O prefeito disse não acreditar que Marta possa migrar para o time rival, mas nos bastidores seus auxiliares afirmam esperar que, se for para isso acontecer, ela peça demissão já nesta semana.

O movimento, contudo, é criticado na prefeitura. Na avaliação de colegas, Marta teria o ônus de dar uma explicação convincente sobre sua guinada e sobre as críticas que fez a Boulos no passado, principalmente na campanha de 2020, quando ela apoiou Bruno Covas (PSDB) contra o psolista.

Bolsonaro e Marta representariam para Nunes pontes com a direita e com a esquerda, respectivamente, e tê-los ambos no palanque ajudaria o prefeito a reforçar a desejada imagem de um candidato de centro sustentado por uma frente ampla.

Por isso, estrategistas do emedebista afirmam que não contar com Bolsonaro ou Marta seria um prejuízo, mas ponderam que não há como estimar a porcentagem de votos que cada um traria.

Para superar as ausências, o plano é reforçar as entregas à população, seguindo a ideia de que, no pleito municipal, o que conta para o eleitor é o impacto direto em sua rotina, e não os cabos eleitorais dos postulantes.

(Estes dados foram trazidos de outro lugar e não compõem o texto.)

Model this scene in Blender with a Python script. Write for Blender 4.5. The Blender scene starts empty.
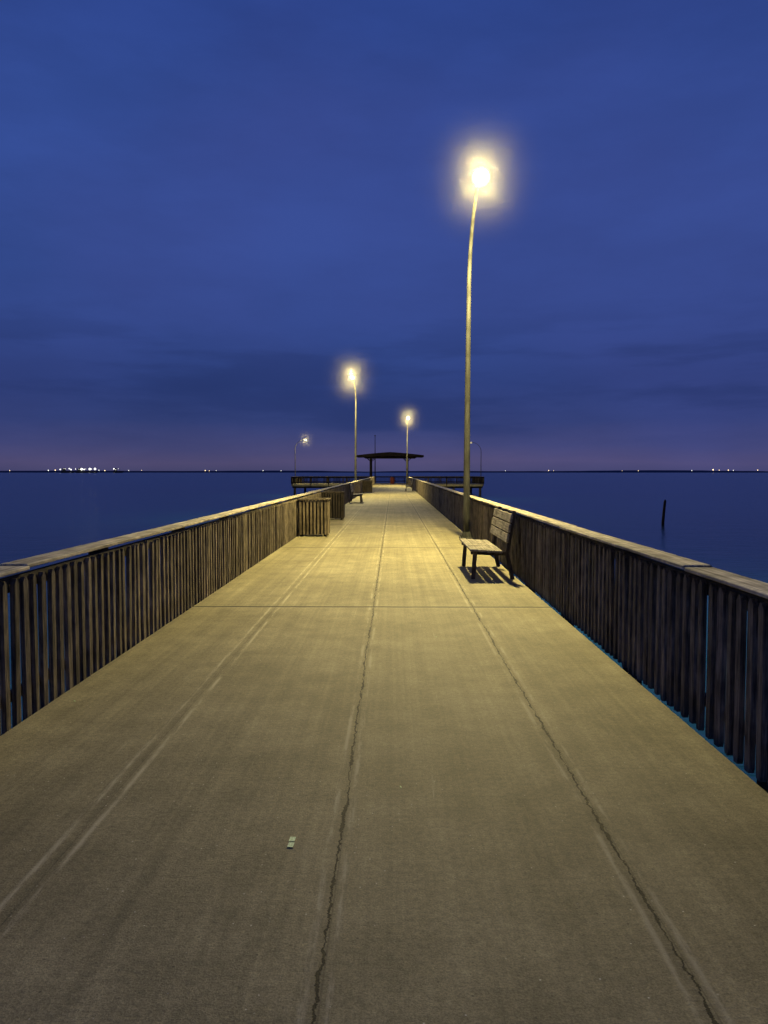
import bpy, bmesh, math, random
from mathutils import Vector, Matrix
random.seed(7)
scene=bpy.context.scene
scene.view_settings.view_transform='Standard'
scene.view_settings.look='None'
scene.view_settings.exposure=0
COL=scene.collection
F=760.0

# ---------------------------------------------------------------- node helpers
class NT:
    def __init__(s,tree):
        s.t=tree; s.n=tree.nodes; s.l=tree.links
    def new(s,typ,**kw):
        nd=s.n.new(typ)
        for k,v in kw.items(): setattr(nd,k,v)
        return nd
    def put(s,sock,v):
        if isinstance(v,bpy.types.NodeSocket): s.l.new(v,sock)
        elif v is not None: sock.default_value=v
    def m(s,op,a,b=None,c=None,clamp=False):
        nd=s.new('ShaderNodeMath',operation=op); nd.use_clamp=clamp
        s.put(nd.inputs[0],a)
        if b is not None: s.put(nd.inputs[1],b)
        if c is not None: s.put(nd.inputs[2],c)
        return nd.outputs[0]
    def mr(s,v,a,b,c=0.0,d=1.0,smooth=True):
        nd=s.new('ShaderNodeMapRange')
        if smooth: nd.interpolation_type='SMOOTHSTEP'
        s.put(nd.inputs[0],v)
        for i,x in enumerate((a,b,c,d)): s.put(nd.inputs[i+1],x)
        return nd.outputs[0]
    def mix(s,f,a,b,bt='MIX'):
        nd=s.new('ShaderNodeMix',data_type='RGBA',blend_type=bt)
        s.put(nd.inputs[0],f)
        for i,x in ((6,a),(7,b)):
            if not isinstance(x,bpy.types.NodeSocket): x=(*x,1.0) if len(x)==3 else x
            s.put(nd.inputs[i],x)
        return nd.outputs[2]
    def noise(s,vec,scale,detail=3,rough=.55,dim='3D'):
        nd=s.new('ShaderNodeTexNoise'); nd.noise_dimensions=dim
        if dim=='1D': s.put(nd.inputs['W'],vec)
        else: s.put(nd.inputs['Vector'],vec)
        nd.inputs['Scale'].default_value=scale; nd.inputs['Detail'].default_value=detail
        nd.inputs['Roughness'].default_value=rough
        return nd.outputs['Fac']
    def scale(s,vec,sc):
        nd=s.new('ShaderNodeVectorMath',operation='MULTIPLY')
        s.put(nd.inputs[0],vec); nd.inputs[1].default_value=sc
        return nd.outputs[0]
    def xyz(s,vec):
        nd=s.new('ShaderNodeSeparateXYZ'); s.put(nd.inputs[0],vec); return nd.outputs
    def mul(s,c,v):
        cc=s.new('ShaderNodeCombineColor')
        for i in range(3): s.put(cc.inputs[i],v)
        return s.mix(1.0,c,cc.outputs[0],'MULTIPLY')

def mat_base(name):
    m=bpy.data.materials.new(name); m.use_nodes=True
    t=NT(m.node_tree); b=m.node_tree.nodes['Principled BSDF']
    return m,t,b

def wood(name,dark,light,stretch,rough=.85,bump=.4,spec=.3,rnd=.5):
    m,t,b=mat_base(name)
    pos=t.new('ShaderNodeNewGeometry').outputs['Position']
    g=t.noise(t.scale(pos,stretch),1.0,5,.65)
    g2=t.noise(pos,5.0,3)
    g3=t.noise(pos,.9,2)
    oi=t.new('ShaderNodeObjectInfo').outputs['Random']
    c=t.mix(t.mr(g,.3,.7),dark,light)
    c=t.mul(c,t.m('MULTIPLY',t.m('MULTIPLY',t.mr(g2,.3,.7,.6,1.2),t.mr(g3,.3,.7,.8,1.15)),t.m('MULTIPLY_ADD',oi,rnd,1-rnd*.5)))
    t.put(b.inputs['Base Color'],c)
    b.inputs['Roughness'].default_value=rough
    b.inputs['Specular IOR Level'].default_value=spec
    bp=t.new('ShaderNodeBump'); bp.inputs['Strength'].default_value=bump; bp.inputs['Distance'].default_value=.006
    t.put(bp.inputs['Height'],g); t.put(b.inputs['Normal'],bp.outputs[0])
    return m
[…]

De qualquer forma, Nunes tem sido aconselhado por aliados de outros partidos a reforçar o front de articulação de sua pré-campanha e montar um time de coordenação política. Há alertas de que ele tem ficado para trás em relação aos adversários.

Em discreto tom de comemoração nos bastidores, aliados de Boulos disseram que Nunes ficou negativamente exposto ao ser rifado por Bolsonaro e atropelado por Tarcísio, sem falar no flerte aberto de Marta, subordinada do prefeito, com a candidatura arquirrival.

A pré-campanha do PSOL também computou como derrota para Nunes a declaração do secretário estadual e presidente nacional do PSD, Gilberto Kassab, de que Boulos é o "franco favorito" na disputa, feita em evento na segunda. Kassab vem sinalizando que apoiará Nunes.